You can’t complain about the production value of the film. It’s got great actors and great cinematography, but as a female and a former student, personally, I found this film to be particularly hard to watch. It is an unforgiving look at the brutalities one human can inflict upon the world, but for all the truth of human nature, Disgrace seems to be overreaching itself in its scope.

It does manage to capture the seriousness and the emotions that accompany rape, both for the victim and the people who try to give comfort. It also touches on animal cruelty, but this seems like barely a footnote in the narrative and no point is ever made in reference to it as a real problem.
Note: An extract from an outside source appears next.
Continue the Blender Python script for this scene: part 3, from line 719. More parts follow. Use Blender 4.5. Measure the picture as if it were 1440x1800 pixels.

One of the key issues is life in a post-Apartheid world. There is still a distinct divide between black and white and the tension between the two makes seemingly minor infractions escalate into groundbreaking, earth-shattering events. Yet somehow, these race relation issues seem downplayed in comparison to Lurie’s gender relation trespasses and his own internal struggle with his own masculinity.

Maybe it’s just that I’m a white girl in suburban Los Angeles, but apart from a general sense of hostility from both sides, it felt more like a comment on law enforcement in impoverished areas.

The film is powerful, but it is heavy and it is hard. It strikes a chord, but is it a chord you really want struck?

Grade: B



Disgrace releases in select theaters Sept. 25.